(Written instruction): Copy out each line featuring the string "picture" from the entries beneath.

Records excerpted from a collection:
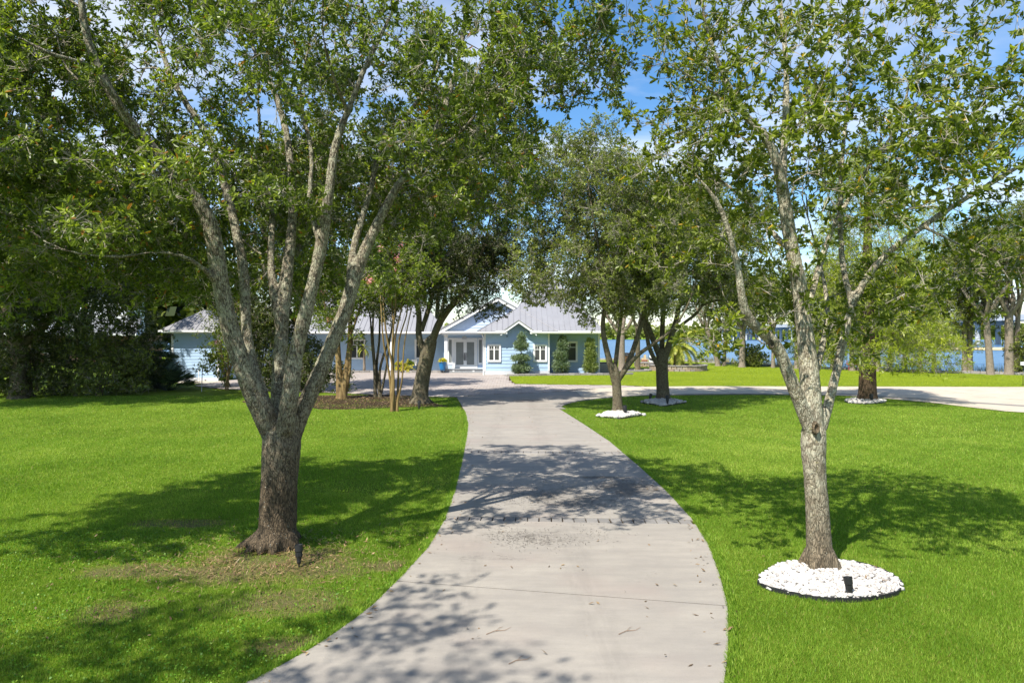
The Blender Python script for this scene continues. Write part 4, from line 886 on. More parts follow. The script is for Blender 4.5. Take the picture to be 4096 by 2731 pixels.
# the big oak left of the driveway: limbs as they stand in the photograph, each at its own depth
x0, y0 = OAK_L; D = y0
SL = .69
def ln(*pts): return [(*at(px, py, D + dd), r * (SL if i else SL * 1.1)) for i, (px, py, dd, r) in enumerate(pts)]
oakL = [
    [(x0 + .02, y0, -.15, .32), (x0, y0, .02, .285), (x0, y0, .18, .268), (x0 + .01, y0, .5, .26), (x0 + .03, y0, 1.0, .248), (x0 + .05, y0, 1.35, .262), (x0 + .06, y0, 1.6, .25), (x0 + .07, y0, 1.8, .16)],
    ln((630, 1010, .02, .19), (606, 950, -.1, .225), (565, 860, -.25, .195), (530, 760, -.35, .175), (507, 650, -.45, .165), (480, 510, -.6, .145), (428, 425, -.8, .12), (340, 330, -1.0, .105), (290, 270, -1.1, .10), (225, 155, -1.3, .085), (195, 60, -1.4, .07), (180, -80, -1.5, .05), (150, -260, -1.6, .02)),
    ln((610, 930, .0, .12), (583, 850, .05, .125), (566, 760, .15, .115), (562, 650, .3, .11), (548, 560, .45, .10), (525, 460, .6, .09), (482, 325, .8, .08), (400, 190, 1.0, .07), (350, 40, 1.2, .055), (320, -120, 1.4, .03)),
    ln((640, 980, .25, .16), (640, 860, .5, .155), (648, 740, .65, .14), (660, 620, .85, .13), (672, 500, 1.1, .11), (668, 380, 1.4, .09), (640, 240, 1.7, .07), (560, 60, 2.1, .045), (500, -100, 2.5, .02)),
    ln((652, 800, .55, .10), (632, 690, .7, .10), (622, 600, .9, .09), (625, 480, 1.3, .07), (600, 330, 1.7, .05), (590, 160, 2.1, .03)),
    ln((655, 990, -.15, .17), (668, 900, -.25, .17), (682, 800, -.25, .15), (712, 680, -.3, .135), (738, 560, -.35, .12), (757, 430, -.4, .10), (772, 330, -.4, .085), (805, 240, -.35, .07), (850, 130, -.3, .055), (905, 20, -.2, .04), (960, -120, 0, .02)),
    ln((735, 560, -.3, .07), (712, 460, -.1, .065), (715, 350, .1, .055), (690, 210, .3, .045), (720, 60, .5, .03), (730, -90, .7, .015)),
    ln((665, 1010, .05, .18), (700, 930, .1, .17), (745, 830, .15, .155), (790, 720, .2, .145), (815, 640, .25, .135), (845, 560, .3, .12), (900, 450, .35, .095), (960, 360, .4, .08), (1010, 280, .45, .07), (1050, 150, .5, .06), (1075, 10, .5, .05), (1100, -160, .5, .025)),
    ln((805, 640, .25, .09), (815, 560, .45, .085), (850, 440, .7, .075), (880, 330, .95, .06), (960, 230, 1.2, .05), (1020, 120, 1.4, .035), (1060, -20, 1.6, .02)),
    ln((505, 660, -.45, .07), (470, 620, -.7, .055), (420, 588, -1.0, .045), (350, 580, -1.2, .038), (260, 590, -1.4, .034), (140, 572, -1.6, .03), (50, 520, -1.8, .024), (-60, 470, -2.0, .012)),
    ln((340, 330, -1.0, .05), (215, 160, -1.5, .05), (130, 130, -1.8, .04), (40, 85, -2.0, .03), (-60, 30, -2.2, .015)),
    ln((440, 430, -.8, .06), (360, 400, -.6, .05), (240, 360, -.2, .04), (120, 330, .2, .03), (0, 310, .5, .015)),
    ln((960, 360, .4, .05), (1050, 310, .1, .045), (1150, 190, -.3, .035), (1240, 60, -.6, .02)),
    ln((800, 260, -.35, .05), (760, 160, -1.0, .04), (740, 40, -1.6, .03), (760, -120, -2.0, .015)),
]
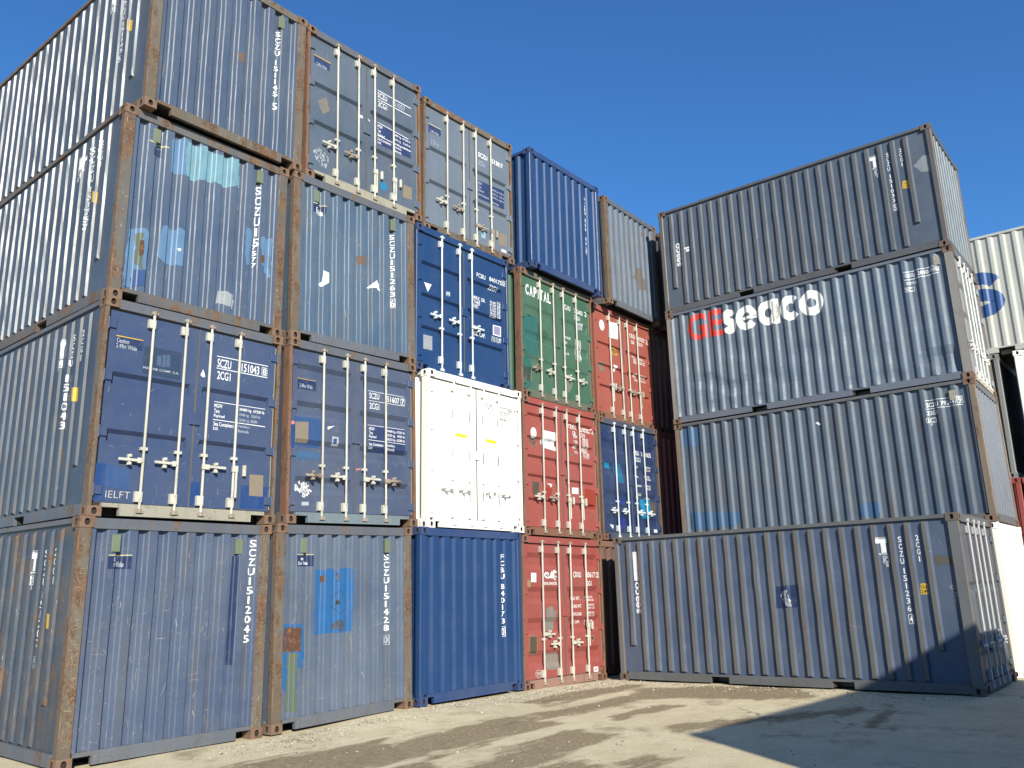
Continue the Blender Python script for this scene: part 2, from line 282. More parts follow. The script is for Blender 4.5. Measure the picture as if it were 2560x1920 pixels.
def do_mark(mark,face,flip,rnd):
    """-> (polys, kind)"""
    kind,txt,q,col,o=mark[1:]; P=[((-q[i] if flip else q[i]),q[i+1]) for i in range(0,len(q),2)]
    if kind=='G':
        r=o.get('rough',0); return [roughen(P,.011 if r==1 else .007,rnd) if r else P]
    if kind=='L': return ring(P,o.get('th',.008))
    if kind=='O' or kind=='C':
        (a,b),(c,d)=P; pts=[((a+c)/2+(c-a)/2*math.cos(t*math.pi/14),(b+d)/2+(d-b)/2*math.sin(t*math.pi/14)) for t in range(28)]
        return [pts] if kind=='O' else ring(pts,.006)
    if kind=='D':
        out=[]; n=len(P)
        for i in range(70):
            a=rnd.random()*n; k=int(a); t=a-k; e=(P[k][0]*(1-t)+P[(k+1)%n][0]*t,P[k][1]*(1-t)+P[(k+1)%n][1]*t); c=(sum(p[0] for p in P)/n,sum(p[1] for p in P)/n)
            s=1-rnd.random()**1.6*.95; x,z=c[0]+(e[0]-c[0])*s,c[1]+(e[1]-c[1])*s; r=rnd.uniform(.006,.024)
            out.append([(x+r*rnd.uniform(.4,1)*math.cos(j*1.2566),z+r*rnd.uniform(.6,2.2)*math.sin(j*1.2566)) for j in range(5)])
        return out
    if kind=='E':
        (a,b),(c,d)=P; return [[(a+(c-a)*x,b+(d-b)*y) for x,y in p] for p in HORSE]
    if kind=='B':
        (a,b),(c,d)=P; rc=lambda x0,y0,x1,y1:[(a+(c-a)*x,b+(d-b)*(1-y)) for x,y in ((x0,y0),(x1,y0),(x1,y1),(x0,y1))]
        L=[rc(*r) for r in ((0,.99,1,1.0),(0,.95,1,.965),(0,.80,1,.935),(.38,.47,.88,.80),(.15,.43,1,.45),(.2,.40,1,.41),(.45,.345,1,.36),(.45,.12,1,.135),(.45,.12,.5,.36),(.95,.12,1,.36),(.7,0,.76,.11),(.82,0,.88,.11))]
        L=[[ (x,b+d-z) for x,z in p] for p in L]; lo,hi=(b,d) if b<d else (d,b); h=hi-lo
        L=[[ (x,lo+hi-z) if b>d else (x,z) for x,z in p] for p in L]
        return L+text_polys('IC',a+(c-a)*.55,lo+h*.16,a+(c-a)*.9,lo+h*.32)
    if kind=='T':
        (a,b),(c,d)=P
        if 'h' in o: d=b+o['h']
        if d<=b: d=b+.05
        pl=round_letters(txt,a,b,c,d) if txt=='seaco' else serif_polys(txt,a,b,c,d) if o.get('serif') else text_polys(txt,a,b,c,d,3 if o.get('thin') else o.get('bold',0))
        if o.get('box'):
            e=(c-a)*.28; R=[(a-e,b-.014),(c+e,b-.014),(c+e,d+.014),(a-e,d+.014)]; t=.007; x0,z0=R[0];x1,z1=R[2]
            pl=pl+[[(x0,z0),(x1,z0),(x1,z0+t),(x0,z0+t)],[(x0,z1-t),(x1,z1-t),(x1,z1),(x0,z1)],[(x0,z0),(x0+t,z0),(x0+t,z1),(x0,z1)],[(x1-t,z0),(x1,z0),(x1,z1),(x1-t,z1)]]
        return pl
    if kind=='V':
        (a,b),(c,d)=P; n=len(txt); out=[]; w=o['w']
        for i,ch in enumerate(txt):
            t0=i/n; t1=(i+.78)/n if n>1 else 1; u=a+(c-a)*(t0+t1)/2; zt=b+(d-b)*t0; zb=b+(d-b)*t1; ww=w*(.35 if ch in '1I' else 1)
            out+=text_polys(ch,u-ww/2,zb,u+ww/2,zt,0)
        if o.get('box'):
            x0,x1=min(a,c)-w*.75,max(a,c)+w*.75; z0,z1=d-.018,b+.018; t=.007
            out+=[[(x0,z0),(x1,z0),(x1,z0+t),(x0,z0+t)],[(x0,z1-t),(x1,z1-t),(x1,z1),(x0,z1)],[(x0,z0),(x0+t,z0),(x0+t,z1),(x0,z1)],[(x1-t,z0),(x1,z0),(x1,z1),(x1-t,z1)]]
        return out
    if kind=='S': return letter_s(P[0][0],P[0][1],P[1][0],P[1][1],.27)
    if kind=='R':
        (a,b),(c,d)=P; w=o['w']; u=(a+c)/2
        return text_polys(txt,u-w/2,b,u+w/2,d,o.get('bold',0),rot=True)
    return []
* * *
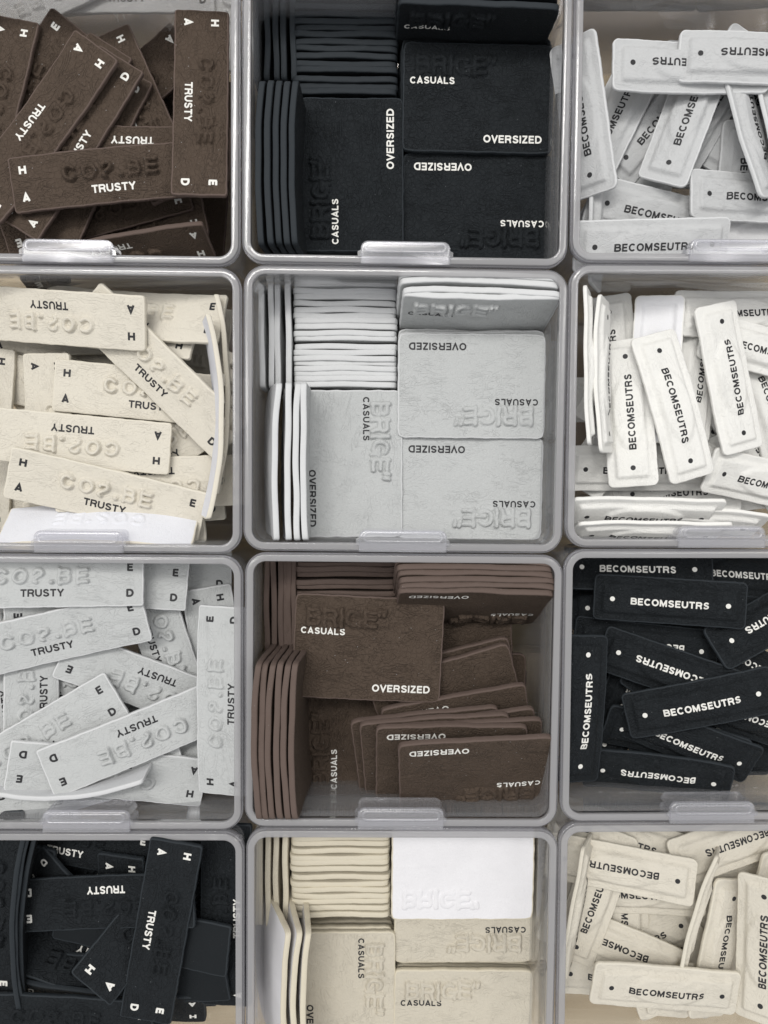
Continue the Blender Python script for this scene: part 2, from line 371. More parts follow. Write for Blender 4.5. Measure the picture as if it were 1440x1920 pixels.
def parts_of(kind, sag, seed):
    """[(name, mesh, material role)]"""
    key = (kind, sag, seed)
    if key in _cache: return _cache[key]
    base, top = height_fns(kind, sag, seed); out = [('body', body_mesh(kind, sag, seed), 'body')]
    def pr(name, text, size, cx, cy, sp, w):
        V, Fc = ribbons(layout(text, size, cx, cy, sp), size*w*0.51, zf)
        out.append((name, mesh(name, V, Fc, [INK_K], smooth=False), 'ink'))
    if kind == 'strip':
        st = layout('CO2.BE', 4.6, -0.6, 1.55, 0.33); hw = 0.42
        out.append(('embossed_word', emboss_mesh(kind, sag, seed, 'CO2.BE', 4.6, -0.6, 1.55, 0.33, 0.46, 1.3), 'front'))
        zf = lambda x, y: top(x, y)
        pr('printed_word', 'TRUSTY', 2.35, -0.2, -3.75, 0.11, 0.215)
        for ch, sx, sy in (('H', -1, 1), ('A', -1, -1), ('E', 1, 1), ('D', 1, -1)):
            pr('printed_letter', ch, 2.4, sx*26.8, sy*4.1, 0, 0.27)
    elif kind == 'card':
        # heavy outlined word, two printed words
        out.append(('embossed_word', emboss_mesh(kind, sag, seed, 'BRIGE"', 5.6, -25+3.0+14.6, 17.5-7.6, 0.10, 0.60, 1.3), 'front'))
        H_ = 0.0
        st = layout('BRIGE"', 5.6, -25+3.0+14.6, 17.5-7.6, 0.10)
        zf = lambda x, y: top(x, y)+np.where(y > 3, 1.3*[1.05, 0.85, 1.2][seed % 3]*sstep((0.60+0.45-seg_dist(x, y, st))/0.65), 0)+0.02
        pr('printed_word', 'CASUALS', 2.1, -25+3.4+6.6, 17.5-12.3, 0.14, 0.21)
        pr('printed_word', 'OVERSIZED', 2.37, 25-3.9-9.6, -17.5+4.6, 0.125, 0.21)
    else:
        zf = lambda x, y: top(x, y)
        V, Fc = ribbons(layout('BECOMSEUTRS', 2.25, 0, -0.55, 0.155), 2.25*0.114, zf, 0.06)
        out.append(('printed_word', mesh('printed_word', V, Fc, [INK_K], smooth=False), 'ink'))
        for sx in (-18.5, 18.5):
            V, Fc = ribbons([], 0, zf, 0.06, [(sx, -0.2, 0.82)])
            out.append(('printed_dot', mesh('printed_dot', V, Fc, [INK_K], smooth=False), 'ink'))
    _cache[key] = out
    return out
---
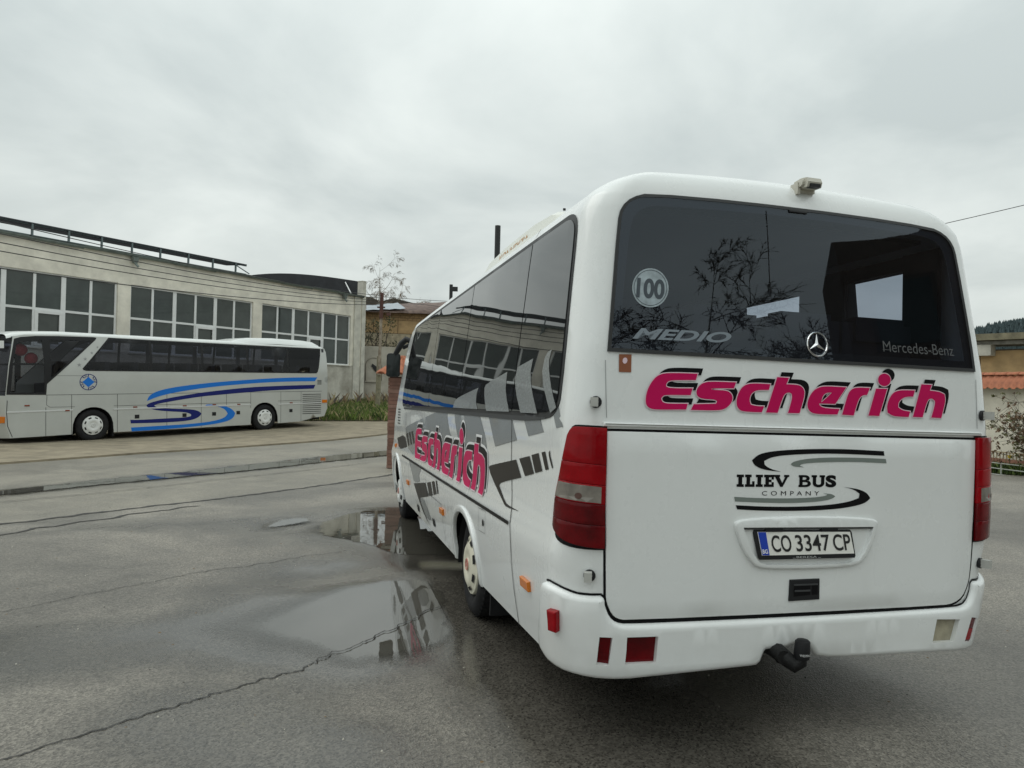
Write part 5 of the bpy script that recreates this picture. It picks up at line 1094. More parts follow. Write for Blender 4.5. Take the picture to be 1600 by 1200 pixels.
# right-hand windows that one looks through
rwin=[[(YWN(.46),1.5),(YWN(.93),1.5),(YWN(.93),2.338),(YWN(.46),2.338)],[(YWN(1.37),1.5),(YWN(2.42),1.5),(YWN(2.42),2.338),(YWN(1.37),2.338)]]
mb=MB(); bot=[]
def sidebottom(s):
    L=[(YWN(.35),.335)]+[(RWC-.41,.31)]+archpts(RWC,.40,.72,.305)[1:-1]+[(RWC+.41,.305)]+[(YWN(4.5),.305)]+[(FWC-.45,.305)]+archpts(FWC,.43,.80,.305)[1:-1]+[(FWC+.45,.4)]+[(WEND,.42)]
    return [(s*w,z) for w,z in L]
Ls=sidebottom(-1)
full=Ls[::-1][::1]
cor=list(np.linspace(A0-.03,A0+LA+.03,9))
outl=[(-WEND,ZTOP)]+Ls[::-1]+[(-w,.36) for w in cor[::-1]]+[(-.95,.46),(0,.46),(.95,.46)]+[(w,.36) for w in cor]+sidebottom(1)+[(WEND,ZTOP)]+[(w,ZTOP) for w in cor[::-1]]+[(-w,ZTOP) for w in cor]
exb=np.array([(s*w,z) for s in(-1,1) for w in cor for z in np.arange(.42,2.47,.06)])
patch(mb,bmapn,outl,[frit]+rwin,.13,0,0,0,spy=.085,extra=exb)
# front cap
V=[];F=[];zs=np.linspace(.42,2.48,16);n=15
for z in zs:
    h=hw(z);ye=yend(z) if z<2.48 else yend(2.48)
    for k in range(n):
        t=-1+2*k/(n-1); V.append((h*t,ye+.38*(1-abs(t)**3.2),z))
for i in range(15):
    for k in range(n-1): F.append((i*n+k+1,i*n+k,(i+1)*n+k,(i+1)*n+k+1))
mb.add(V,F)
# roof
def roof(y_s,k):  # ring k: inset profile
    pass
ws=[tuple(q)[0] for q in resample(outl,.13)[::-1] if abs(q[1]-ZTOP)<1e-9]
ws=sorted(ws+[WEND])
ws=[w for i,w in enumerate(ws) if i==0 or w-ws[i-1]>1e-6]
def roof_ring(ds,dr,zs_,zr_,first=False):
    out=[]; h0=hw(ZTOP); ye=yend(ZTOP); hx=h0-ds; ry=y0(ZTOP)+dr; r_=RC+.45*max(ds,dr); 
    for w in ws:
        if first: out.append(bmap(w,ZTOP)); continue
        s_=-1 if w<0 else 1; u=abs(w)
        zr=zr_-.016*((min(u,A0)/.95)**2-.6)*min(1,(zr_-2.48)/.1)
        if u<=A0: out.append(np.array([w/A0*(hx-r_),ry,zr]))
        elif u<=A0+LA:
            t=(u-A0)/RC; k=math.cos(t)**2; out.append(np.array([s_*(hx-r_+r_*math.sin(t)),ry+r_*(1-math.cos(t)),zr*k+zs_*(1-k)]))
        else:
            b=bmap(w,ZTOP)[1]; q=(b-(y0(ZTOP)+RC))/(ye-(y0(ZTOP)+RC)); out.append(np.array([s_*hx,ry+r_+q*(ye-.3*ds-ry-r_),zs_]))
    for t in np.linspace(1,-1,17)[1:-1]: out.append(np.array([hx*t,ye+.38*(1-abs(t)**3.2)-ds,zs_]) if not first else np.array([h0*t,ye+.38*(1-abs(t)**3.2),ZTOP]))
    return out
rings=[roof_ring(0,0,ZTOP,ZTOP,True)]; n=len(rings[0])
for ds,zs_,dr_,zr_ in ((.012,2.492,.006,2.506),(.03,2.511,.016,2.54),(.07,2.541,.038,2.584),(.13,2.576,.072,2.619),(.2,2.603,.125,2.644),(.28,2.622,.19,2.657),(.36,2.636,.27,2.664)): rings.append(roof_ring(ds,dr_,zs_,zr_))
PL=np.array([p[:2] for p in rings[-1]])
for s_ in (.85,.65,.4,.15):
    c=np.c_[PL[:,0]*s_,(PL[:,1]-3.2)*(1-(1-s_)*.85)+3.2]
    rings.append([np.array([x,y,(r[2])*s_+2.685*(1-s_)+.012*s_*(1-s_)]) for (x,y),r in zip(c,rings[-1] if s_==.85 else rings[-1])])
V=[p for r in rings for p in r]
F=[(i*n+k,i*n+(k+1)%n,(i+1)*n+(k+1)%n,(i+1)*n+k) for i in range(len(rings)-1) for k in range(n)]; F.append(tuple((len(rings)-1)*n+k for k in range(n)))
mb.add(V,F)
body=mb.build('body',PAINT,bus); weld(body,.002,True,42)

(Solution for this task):
The Blender Python script for this scene continues. Write part 4, from line 886 on. More parts follow. The script is for Blender 4.5. Take the picture to be 4096 by 2731 pixels.
Continue the Blender Python script for this scene: part 2, from line 282. More parts follow. The script is for Blender 4.5. Measure the picture as if it were 2560x1920 pixels.
Continue the Blender Python script for this scene: part 2, from line 371. More parts follow. Write for Blender 4.5. Measure the picture as if it were 1440x1920 pixels.
Write part 5 of the bpy script that recreates this picture. It picks up at line 1094. More parts follow. Write for Blender 4.5. Take the picture to be 1600 by 1200 pixels.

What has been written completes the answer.